I threw the Bibles away because I needed a fresh start. I needed not to be reminded of the angst every time I looked at them, or to cringe at the certainties I once flung at others. For a long time now, I’ve felt like a snake sloughing off its old, dry, itchy skin. The new skin is sensitive, but it feels fresher, healthier, a relief. There are times when my faith seems like Schrödinger’s cat – can it be alive and dead at the same time? I know there are those who would say it is stone dead: I’ve had the slippery slope, all heart and no head (that one had more than a hint of misogyny about it), woolly liberal, heretic discussions, and I probably would have said the same once upon a time. But I’m not so sure I like the binary nature of that cat any more than the binary nature of the rules, the judgements, the othering. Maybe it’s a whole different kind of cat.
A few years ago, I began to wonder what happened to that dancer, so I re-trained as an actor. These days I’m learning to let go, to love uncertainty.
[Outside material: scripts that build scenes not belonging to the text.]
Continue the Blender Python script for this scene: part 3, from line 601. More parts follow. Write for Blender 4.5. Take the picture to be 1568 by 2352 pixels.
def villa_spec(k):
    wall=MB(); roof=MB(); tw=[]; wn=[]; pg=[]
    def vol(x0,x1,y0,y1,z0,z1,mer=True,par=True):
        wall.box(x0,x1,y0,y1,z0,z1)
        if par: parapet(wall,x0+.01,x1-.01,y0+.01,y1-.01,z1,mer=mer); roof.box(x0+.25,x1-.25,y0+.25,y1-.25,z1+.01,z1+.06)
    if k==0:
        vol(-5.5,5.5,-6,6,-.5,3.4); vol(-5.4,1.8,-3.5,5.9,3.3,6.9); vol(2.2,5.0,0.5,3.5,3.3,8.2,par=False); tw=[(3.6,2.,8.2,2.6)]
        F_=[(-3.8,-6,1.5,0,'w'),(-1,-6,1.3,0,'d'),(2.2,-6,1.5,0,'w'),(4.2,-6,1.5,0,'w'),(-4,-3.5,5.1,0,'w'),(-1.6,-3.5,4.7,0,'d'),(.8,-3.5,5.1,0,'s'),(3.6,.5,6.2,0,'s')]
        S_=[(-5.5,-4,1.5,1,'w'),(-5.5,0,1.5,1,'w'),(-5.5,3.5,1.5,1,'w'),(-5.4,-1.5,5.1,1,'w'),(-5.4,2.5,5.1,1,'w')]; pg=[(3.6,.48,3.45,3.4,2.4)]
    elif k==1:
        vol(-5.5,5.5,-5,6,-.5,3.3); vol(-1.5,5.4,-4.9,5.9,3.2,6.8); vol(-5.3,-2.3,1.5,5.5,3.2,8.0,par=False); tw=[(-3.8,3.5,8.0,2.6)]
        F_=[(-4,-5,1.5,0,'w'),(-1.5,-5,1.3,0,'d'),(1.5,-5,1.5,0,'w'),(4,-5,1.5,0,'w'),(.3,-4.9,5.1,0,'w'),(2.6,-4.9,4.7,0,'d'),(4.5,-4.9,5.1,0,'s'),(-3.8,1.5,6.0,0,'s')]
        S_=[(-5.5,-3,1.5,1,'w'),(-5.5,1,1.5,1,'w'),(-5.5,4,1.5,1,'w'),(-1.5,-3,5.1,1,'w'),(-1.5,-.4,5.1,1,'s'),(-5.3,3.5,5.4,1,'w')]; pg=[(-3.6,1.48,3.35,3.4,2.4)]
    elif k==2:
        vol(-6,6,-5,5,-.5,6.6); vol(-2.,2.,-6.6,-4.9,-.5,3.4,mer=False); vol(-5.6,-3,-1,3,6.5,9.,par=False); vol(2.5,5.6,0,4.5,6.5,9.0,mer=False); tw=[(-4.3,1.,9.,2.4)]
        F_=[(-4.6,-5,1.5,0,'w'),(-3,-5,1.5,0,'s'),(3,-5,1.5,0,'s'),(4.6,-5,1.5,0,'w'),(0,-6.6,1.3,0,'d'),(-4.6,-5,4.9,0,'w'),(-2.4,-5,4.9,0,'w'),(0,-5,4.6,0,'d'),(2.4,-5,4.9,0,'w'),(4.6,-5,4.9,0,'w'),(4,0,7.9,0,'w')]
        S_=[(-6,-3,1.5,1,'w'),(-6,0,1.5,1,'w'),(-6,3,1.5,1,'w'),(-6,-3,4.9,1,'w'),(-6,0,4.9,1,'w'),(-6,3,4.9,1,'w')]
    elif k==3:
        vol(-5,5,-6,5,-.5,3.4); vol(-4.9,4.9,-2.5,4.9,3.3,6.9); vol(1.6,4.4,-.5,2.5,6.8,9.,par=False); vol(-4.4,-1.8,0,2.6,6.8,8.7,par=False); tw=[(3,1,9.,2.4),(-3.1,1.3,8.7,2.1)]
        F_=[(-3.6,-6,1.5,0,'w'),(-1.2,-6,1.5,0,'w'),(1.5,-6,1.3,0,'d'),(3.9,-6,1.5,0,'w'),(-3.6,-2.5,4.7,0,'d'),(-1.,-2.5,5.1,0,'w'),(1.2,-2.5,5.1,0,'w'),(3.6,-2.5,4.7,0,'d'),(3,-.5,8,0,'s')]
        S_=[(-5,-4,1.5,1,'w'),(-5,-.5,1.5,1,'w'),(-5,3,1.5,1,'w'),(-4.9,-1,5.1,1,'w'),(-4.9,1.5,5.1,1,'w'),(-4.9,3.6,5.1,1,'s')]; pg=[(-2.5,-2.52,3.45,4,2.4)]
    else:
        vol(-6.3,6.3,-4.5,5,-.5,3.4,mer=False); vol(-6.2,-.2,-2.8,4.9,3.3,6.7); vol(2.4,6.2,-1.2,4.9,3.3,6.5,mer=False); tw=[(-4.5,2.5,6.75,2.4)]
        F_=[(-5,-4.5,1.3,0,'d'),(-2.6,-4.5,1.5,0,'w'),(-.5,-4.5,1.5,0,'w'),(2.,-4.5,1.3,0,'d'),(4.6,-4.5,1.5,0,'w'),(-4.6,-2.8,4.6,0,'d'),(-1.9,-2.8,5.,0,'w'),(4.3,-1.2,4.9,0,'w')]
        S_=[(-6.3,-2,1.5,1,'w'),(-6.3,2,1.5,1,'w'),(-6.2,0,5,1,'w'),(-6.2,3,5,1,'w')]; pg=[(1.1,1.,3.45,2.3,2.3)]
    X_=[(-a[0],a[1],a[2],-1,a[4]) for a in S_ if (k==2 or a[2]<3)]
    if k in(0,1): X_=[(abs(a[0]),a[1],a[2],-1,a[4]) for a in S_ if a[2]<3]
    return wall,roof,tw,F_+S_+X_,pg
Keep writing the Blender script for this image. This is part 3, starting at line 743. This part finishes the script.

I listen to Russian Orthodox music rather than worship bands and read more Mary Oliver than scripture. The first lines of her Wild Geese…
You do not have to be good.
You do not have to walk on your knees
for a hundred miles through the desert repenting.
You only have to let the soft animal of your body
love what it loves.
…blend into the last lines of The Summer Day:
I don’t know exactly what a prayer is.
I do know how to pay attention, how to fall down
into the grass, how to kneel down in the grass,
how to be idle and blessed, how to stroll through the fields,
which is what I have been doing all day.
Tell me, what else should I have done?
Doesn’t everything die at last, and too soon?
Tell me, what is it you plan to do
with your one wild and precious life?
Does anyone know of a good, modern Bible translation?